I'm often reminded of this when the other students in my class ask me what my major is.
“Liberal Studies,” I say.
The follow up question is always the same cookie-cutter inquiry.
“So you want to be a teacher?”
“No, not really” I say.
At this juncture the person who is blandly asking the questions begins to express genuine interest in what I might do next in the “real-world,” spiked with a fear of the unknown.
“So what do you want to do then?”
I've come to realize that this is the point where most of my passing conversations with peers are brought to an abrupt end.
“I don't know.” I say.
And there it is, out in the open, lying on the floor-- the ******* future. I search their eyes and find panic, then doubt, followed by pity.
I have officially shared too much information. Figures.

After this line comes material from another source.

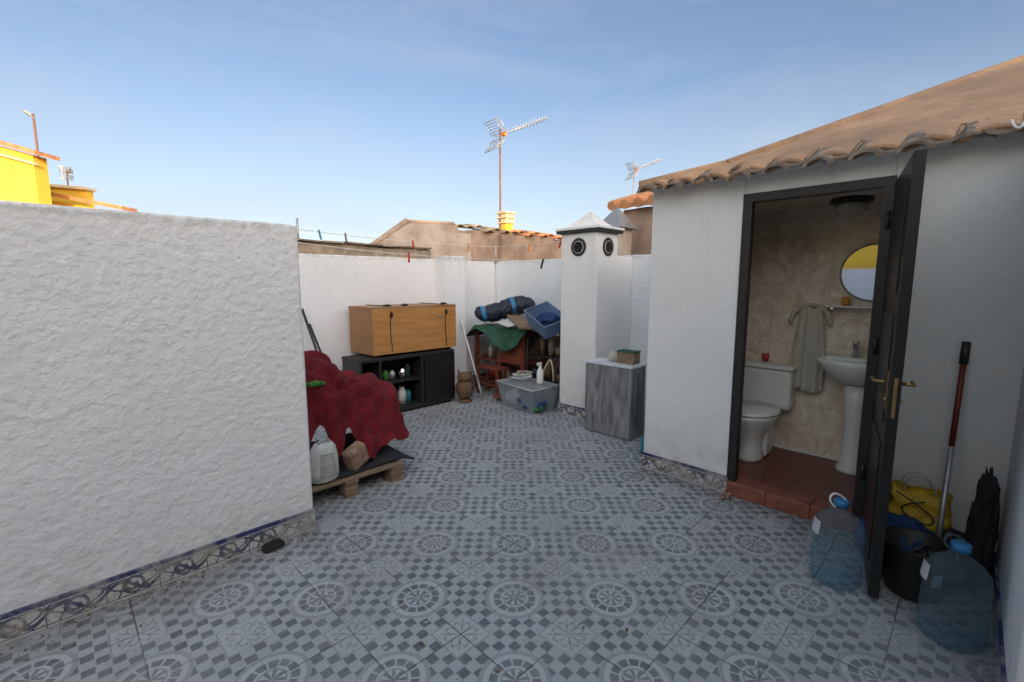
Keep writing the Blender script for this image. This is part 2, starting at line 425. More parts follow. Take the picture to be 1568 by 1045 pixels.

Honestycreepspeopleout.
We part ways with, “Oh, that's great” or “I'll see you around!” and march forward to that inevitable, tantalizing ***** that is the future.
I've found that when I express a modicum of trust in the world, it is often met with an alarming dread and concern for my prolonged well-being.
I am without a plan, so naturally-- there's a problem.
That if I don't have my calendar marked up through to the second coming of Christ, at some point all of my limbs may simultaneously fall off. Or I may simply cease to exist and all the joys of life will slip through my fingers as I descend into my faithless pit of poor-planning.
I'd like it if everyone could just breathe-- get your cell-phones and computers in class, and live in this moment.
Because yesterday is today and today is tomorrow, and there is no future more important than now.
Until then and philosophy aside, I guess I'll keep careening on the edge of reality with my thumb up my *** because god forbid you become anything like me.